Suppose the tempter makes us feel the pinch of poverty, as he did even to

Christ, and taking advantage of our hunger, talks of turning stones into bread:

we must not be taken in by him, but let him learn what he has still not grasped.

Refute him with the word of life, with the word which is the bread sent down

from heaven and that gives life to the world.

He may try to ensnare us through our vanity, as he tried to ensnare Christ

when he set him on the pinnacle of the temple and said: “Prove your divinity:

throw yourself down.” Let us beware of succumbing to pride, for the tempter

will by no means stop at one success. He is never satisfied and is always

pursuing us. Often he beguiles us with something good and useful, but its end is

always evil. That is simply his method of waging war.

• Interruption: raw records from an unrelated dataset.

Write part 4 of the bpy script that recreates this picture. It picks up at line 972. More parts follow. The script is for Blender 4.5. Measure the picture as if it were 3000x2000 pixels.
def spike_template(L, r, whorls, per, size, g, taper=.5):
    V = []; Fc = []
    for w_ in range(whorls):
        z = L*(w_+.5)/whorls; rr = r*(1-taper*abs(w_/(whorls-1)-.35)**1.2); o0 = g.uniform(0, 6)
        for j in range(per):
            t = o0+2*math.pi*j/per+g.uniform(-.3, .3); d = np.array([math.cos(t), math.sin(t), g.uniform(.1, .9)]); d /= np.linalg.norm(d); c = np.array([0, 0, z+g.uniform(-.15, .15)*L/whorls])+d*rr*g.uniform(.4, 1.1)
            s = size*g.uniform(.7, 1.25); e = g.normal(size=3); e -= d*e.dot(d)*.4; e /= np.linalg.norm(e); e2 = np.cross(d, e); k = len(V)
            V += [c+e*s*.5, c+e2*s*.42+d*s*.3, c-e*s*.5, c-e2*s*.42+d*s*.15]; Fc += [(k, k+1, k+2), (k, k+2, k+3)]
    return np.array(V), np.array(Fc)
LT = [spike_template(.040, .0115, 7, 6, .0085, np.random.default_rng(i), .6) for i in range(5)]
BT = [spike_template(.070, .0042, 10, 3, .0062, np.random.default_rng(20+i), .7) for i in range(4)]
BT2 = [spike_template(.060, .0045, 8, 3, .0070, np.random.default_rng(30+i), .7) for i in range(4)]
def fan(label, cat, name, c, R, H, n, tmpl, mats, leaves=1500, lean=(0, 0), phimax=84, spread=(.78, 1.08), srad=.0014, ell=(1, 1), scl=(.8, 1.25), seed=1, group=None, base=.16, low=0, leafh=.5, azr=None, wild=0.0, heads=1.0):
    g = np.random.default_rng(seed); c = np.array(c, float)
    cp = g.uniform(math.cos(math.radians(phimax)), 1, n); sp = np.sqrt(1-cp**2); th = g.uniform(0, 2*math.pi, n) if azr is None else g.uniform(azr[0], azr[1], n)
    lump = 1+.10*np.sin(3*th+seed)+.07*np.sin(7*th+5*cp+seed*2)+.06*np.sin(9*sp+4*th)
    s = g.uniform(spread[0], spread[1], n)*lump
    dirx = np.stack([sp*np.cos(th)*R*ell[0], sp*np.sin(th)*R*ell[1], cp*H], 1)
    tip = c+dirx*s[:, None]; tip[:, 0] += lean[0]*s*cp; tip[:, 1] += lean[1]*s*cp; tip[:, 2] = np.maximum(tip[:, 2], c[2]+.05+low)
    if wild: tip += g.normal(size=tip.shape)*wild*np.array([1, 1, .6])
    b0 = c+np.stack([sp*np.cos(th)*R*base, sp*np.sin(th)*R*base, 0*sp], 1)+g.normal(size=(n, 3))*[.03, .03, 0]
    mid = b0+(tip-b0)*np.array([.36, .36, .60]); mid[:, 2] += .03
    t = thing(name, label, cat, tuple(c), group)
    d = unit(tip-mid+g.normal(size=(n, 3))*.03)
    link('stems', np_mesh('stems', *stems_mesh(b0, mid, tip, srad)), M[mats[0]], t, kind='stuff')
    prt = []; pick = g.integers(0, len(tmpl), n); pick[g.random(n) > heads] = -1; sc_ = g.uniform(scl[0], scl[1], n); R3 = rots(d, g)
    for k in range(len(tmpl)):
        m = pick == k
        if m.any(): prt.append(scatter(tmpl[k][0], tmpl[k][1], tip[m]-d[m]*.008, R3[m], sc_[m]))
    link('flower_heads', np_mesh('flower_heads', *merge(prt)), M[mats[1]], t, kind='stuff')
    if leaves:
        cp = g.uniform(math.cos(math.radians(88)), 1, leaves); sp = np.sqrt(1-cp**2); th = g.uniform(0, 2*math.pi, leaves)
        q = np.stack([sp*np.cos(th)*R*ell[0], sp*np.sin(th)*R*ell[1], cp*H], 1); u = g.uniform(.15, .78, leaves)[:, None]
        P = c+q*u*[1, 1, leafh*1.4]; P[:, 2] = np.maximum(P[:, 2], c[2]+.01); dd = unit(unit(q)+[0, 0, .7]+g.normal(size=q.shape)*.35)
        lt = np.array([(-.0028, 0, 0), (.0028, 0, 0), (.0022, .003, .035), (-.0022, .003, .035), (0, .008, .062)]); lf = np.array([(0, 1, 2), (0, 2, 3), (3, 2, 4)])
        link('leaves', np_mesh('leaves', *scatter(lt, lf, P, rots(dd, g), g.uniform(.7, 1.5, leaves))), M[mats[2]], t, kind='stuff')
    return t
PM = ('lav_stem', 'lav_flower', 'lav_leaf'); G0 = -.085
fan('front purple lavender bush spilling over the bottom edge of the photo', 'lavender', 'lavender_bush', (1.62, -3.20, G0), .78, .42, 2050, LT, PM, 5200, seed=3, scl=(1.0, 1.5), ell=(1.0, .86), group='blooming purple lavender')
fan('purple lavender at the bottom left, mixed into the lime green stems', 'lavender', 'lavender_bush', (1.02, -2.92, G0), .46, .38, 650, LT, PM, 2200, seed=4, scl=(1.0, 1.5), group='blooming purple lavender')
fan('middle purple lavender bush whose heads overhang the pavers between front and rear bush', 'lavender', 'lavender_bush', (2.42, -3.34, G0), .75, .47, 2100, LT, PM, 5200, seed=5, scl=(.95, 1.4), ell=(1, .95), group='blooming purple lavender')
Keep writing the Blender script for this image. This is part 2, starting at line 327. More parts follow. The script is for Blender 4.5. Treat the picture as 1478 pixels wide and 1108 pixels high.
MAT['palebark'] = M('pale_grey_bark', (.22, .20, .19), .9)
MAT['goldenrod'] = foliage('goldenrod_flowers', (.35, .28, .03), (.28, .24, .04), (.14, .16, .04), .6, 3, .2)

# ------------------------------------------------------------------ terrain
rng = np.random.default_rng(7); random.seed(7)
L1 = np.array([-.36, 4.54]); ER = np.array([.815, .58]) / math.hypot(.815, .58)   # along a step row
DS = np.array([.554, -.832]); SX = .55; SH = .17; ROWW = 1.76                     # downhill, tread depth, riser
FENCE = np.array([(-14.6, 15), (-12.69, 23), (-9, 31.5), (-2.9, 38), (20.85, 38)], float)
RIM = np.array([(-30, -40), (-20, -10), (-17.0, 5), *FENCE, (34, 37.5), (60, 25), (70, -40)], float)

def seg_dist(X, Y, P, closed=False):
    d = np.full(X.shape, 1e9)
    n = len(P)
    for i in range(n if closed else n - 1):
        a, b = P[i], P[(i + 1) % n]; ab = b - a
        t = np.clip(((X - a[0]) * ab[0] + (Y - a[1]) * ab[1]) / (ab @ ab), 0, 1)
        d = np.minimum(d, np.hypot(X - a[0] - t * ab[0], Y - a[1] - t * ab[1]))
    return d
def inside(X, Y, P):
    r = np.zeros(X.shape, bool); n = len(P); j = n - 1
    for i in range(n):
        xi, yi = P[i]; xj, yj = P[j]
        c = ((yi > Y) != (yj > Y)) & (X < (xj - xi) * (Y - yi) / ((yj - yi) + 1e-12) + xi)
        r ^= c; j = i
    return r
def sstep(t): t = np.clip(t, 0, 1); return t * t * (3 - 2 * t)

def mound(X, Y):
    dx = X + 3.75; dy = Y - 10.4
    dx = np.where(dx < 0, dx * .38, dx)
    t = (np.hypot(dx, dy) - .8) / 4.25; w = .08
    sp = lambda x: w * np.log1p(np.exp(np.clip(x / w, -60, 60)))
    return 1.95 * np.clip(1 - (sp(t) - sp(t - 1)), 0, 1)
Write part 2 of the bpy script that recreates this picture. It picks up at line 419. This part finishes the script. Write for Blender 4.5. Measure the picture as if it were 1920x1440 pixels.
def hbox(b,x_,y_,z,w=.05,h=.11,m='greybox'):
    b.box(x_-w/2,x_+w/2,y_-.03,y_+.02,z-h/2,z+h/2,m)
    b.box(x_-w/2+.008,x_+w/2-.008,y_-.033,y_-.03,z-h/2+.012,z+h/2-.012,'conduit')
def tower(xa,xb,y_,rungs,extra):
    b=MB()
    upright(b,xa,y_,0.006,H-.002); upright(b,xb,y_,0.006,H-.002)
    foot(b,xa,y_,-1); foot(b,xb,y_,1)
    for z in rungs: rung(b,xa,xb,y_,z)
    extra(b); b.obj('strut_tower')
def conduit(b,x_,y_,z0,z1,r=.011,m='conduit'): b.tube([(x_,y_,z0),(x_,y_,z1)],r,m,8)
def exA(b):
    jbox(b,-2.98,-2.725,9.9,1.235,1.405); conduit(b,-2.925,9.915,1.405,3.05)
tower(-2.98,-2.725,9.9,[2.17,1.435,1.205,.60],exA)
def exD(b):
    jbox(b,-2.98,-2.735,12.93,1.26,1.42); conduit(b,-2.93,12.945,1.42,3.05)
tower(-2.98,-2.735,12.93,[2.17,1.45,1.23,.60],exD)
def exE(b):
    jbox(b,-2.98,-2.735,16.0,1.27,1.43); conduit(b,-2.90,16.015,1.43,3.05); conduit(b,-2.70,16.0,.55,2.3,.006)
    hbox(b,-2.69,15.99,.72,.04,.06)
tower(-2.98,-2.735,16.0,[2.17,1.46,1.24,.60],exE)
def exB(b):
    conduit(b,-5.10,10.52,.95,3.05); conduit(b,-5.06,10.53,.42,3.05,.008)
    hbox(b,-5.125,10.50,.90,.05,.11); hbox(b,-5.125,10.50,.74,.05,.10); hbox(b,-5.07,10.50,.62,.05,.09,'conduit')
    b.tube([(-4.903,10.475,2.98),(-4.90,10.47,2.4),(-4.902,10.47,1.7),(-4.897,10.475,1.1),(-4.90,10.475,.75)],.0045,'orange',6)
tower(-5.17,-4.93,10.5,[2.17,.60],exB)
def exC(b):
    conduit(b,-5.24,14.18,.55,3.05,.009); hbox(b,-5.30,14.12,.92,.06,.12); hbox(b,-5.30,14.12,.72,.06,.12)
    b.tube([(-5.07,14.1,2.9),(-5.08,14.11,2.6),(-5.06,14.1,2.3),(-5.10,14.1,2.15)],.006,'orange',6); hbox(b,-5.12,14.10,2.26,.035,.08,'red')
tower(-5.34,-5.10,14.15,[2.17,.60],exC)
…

We also know how well-versed the devil is in Scripture. When Christ

answered the temptation to turn stones into bread with a rebuke from Scripture

beginning: It is written, the devil countered with the same words, tempting

Christ to throw himself down from the pinnacle of the temple. For it is written

he quoted, he will give his angels charge of you, and on their hands they will

bear you up. O past master of all evil, why suppress the verse that follows? You

did not finish the quotation, but I know full well what it means: that we shall

tread on you as on an adder or a cobra; protected by the Trinity, we shall trample

on you as on serpents or scorpions.

If the tempter tried to overthrow us through our greed, showing us at one

glance all the kingdoms of the world – as if they belonged to him – and

demanding that we fall down and worship him, we should despise him, for we

know him to be a penniless impostor. Strong in our baptism, each of us can say:

“I too am made in the image of God, but unlike you, I have not yet become an

outcast from heaven through my pride. I have put on Christ; by my baptism I

have become one with him. It is you that should fall down before me.” At these

words he can only surrender and retire in shame; as he retreated before Christ,

the light of the world, so he will depart from those illumined by that light. Such

are the gifts conferred by baptism on those who understand its power; such the

rich banquet it lays before those who hunger for the things of the Spirit.